* COLLECTED MATERIAL *
## BEGIN
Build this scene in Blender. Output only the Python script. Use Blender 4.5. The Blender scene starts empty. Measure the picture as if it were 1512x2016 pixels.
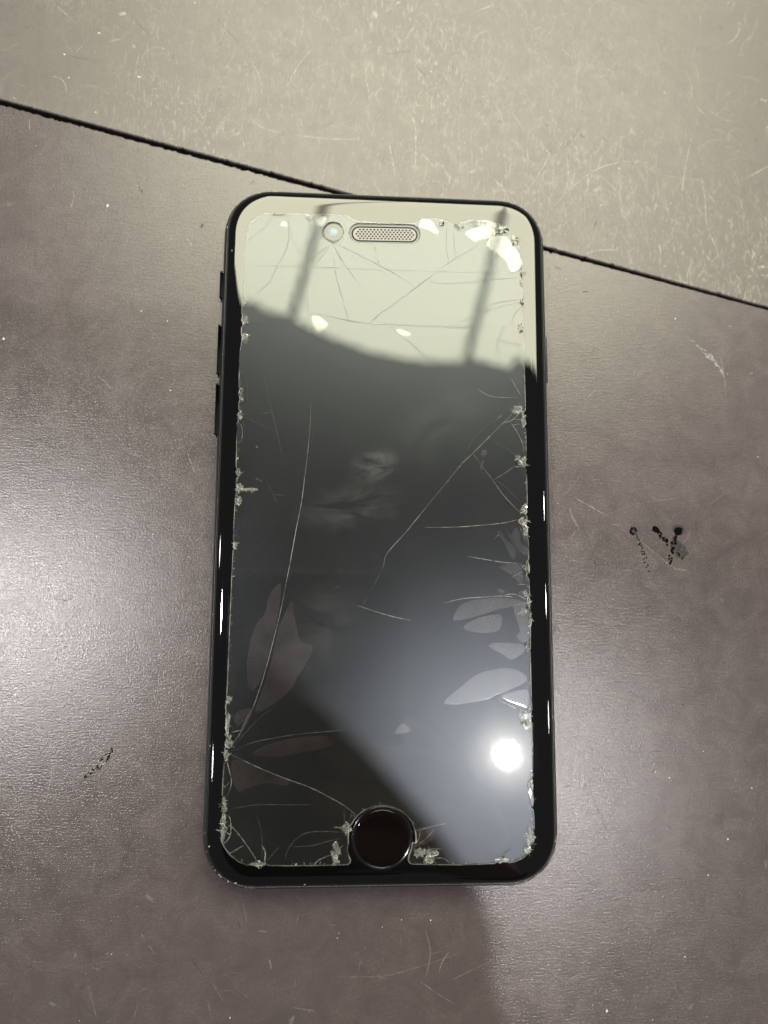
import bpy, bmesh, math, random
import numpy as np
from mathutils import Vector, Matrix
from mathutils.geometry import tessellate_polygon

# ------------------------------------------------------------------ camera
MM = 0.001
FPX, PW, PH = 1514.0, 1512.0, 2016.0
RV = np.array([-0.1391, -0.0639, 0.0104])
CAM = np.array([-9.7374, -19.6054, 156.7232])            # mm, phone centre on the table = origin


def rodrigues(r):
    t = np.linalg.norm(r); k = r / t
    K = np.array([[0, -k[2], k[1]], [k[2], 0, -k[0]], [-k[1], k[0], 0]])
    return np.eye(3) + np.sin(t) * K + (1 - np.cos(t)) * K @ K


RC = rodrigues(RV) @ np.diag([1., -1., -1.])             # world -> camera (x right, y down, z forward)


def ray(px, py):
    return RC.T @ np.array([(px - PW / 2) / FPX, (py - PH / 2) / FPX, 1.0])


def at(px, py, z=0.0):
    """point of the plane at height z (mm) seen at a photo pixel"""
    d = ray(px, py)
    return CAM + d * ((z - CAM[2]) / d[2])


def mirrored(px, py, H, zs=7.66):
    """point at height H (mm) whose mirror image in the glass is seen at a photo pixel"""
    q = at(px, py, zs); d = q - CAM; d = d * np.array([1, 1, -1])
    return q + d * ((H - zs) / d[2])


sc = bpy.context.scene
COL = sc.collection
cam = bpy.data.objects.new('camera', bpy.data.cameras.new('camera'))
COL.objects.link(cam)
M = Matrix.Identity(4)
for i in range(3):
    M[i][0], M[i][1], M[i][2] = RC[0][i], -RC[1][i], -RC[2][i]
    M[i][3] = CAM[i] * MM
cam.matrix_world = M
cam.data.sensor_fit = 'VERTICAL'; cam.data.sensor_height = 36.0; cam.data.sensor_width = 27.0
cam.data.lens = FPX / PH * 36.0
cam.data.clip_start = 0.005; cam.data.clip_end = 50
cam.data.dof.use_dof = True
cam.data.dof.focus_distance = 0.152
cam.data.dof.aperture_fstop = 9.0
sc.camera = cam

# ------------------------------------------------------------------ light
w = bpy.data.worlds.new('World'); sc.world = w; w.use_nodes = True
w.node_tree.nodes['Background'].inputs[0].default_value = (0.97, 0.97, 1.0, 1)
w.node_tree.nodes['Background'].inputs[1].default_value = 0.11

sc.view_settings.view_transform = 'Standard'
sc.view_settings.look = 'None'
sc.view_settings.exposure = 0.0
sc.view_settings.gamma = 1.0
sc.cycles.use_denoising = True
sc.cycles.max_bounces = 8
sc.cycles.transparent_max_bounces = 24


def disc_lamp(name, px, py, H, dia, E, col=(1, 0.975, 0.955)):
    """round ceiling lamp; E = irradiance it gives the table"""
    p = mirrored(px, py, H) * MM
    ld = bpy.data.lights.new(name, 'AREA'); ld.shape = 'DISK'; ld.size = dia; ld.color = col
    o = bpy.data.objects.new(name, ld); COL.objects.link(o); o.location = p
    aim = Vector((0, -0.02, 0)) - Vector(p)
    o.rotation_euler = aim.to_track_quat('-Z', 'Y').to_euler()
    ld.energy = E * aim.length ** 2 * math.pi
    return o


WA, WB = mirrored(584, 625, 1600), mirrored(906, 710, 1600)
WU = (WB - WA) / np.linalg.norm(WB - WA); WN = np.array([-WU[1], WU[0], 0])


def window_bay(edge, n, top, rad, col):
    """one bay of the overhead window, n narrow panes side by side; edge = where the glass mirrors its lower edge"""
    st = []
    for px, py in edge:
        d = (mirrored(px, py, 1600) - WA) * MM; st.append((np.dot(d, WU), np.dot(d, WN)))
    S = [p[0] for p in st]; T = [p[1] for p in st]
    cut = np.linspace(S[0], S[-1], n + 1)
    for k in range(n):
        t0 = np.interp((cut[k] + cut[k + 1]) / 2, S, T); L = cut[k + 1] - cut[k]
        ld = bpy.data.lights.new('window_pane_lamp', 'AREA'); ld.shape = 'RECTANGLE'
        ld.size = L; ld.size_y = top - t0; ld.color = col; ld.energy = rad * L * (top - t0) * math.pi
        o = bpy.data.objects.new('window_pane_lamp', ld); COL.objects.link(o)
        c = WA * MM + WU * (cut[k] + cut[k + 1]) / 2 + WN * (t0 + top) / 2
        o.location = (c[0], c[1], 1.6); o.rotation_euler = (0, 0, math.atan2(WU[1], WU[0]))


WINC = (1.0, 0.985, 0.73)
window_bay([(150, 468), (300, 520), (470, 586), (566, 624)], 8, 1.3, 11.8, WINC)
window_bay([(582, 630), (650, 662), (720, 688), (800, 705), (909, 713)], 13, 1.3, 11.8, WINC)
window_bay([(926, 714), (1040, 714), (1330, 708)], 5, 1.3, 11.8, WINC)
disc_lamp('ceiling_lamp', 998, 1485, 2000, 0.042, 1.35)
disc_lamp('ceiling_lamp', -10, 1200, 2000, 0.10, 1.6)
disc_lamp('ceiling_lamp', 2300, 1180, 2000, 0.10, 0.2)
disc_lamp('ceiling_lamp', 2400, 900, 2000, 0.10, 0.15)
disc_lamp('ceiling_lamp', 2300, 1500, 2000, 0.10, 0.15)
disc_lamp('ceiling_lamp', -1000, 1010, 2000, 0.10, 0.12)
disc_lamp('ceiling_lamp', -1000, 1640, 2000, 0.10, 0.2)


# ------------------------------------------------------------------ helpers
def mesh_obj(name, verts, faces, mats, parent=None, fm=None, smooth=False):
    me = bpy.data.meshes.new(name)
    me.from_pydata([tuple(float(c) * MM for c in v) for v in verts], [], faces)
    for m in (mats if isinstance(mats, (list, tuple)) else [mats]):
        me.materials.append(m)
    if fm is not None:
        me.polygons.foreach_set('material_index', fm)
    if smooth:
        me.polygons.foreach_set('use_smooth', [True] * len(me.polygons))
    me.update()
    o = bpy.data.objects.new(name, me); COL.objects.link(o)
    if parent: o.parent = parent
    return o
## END
* WHAT TO WORK ON *
Omit the pictures and output all of the other material exactly.

* RESULT OF THIS EXERCISE *
Build this scene in Blender. Output only the Python script. Use Blender 4.5. The Blender scene starts empty. Measure the picture as if it were 1512x2016 pixels.
import bpy, bmesh, math, random
import numpy as np
from mathutils import Vector, Matrix
from mathutils.geometry import tessellate_polygon

# ------------------------------------------------------------------ camera
MM = 0.001
FPX, PW, PH = 1514.0, 1512.0, 2016.0
RV = np.array([-0.1391, -0.0639, 0.0104])
CAM = np.array([-9.7374, -19.6054, 156.7232])            # mm, phone centre on the table = origin


def rodrigues(r):
    t = np.linalg.norm(r); k = r / t
    K = np.array([[0, -k[2], k[1]], [k[2], 0, -k[0]], [-k[1], k[0], 0]])
    return np.eye(3) + np.sin(t) * K + (1 - np.cos(t)) * K @ K


RC = rodrigues(RV) @ np.diag([1., -1., -1.])             # world -> camera (x right, y down, z forward)


def ray(px, py):
    return RC.T @ np.array([(px - PW / 2) / FPX, (py - PH / 2) / FPX, 1.0])


def at(px, py, z=0.0):
    """point of the plane at height z (mm) seen at a photo pixel"""
    d = ray(px, py)
    return CAM + d * ((z - CAM[2]) / d[2])


def mirrored(px, py, H, zs=7.66):
    """point at height H (mm) whose mirror image in the glass is seen at a photo pixel"""
    q = at(px, py, zs); d = q - CAM; d = d * np.array([1, 1, -1])
    return q + d * ((H - zs) / d[2])


sc = bpy.context.scene
COL = sc.collection
cam = bpy.data.objects.new('camera', bpy.data.cameras.new('camera'))
COL.objects.link(cam)
M = Matrix.Identity(4)
for i in range(3):
    M[i][0], M[i][1], M[i][2] = RC[0][i], -RC[1][i], -RC[2][i]
    M[i][3] = CAM[i] * MM
cam.matrix_world = M
cam.data.sensor_fit = 'VERTICAL'; cam.data.sensor_height = 36.0; cam.data.sensor_width = 27.0
cam.data.lens = FPX / PH * 36.0
cam.data.clip_start = 0.005; cam.data.clip_end = 50
cam.data.dof.use_dof = True
cam.data.dof.focus_distance = 0.152
cam.data.dof.aperture_fstop = 9.0
sc.camera = cam

# ------------------------------------------------------------------ light
w = bpy.data.worlds.new('World'); sc.world = w; w.use_nodes = True
w.node_tree.nodes['Background'].inputs[0].default_value = (0.97, 0.97, 1.0, 1)
w.node_tree.nodes['Background'].inputs[1].default_value = 0.11

sc.view_settings.view_transform = 'Standard'
sc.view_settings.look = 'None'
sc.view_settings.exposure = 0.0
sc.view_settings.gamma = 1.0
sc.cycles.use_denoising = True
sc.cycles.max_bounces = 8
sc.cycles.transparent_max_bounces = 24


def disc_lamp(name, px, py, H, dia, E, col=(1, 0.975, 0.955)):
    """round ceiling lamp; E = irradiance it gives the table"""
    p = mirrored(px, py, H) * MM
    ld = bpy.data.lights.new(name, 'AREA'); ld.shape = 'DISK'; ld.size = dia; ld.color = col
    o = bpy.data.objects.new(name, ld); COL.objects.link(o); o.location = p
    aim = Vector((0, -0.02, 0)) - Vector(p)
    o.rotation_euler = aim.to_track_quat('-Z', 'Y').to_euler()
    ld.energy = E * aim.length ** 2 * math.pi
    return o


WA, WB = mirrored(584, 625, 1600), mirrored(906, 710, 1600)
WU = (WB - WA) / np.linalg.norm(WB - WA); WN = np.array([-WU[1], WU[0], 0])


def window_bay(edge, n, top, rad, col):
    """one bay of the overhead window, n narrow panes side by side; edge = where the glass mirrors its lower edge"""
    st = []
    for px, py in edge:
        d = (mirrored(px, py, 1600) - WA) * MM; st.append((np.dot(d, WU), np.dot(d, WN)))
    S = [p[0] for p in st]; T = [p[1] for p in st]
    cut = np.linspace(S[0], S[-1], n + 1)
    for k in range(n):
        t0 = np.interp((cut[k] + cut[k + 1]) / 2, S, T); L = cut[k + 1] - cut[k]
        ld = bpy.data.lights.new('window_pane_lamp', 'AREA'); ld.shape = 'RECTANGLE'
        ld.size = L; ld.size_y = top - t0; ld.color = col; ld.energy = rad * L * (top - t0) * math.pi
        o = bpy.data.objects.new('window_pane_lamp', ld); COL.objects.link(o)
        c = WA * MM + WU * (cut[k] + cut[k + 1]) / 2 + WN * (t0 + top) / 2
        o.location = (c[0], c[1], 1.6); o.rotation_euler = (0, 0, math.atan2(WU[1], WU[0]))


WINC = (1.0, 0.985, 0.73)
window_bay([(150, 468), (300, 520), (470, 586), (566, 624)], 8, 1.3, 11.8, WINC)
window_bay([(582, 630), (650, 662), (720, 688), (800, 705), (909, 713)], 13, 1.3, 11.8, WINC)
window_bay([(926, 714), (1040, 714), (1330, 708)], 5, 1.3, 11.8, WINC)
disc_lamp('ceiling_lamp', 998, 1485, 2000, 0.042, 1.35)
disc_lamp('ceiling_lamp', -10, 1200, 2000, 0.10, 1.6)
disc_lamp('ceiling_lamp', 2300, 1180, 2000, 0.10, 0.2)
disc_lamp('ceiling_lamp', 2400, 900, 2000, 0.10, 0.15)
disc_lamp('ceiling_lamp', 2300, 1500, 2000, 0.10, 0.15)
disc_lamp('ceiling_lamp', -1000, 1010, 2000, 0.10, 0.12)
disc_lamp('ceiling_lamp', -1000, 1640, 2000, 0.10, 0.2)


# ------------------------------------------------------------------ helpers
def mesh_obj(name, verts, faces, mats, parent=None, fm=None, smooth=False):
    me = bpy.data.meshes.new(name)
    me.from_pydata([tuple(float(c) * MM for c in v) for v in verts], [], faces)
    for m in (mats if isinstance(mats, (list, tuple)) else [mats]):
        me.materials.append(m)
    if fm is not None:
        me.polygons.foreach_set('material_index', fm)
    if smooth:
        me.polygons.foreach_set('use_smooth', [True] * len(me.polygons))
    me.update()
    o = bpy.data.objects.new(name, me); COL.objects.link(o)
    if parent: o.parent = parent
    return o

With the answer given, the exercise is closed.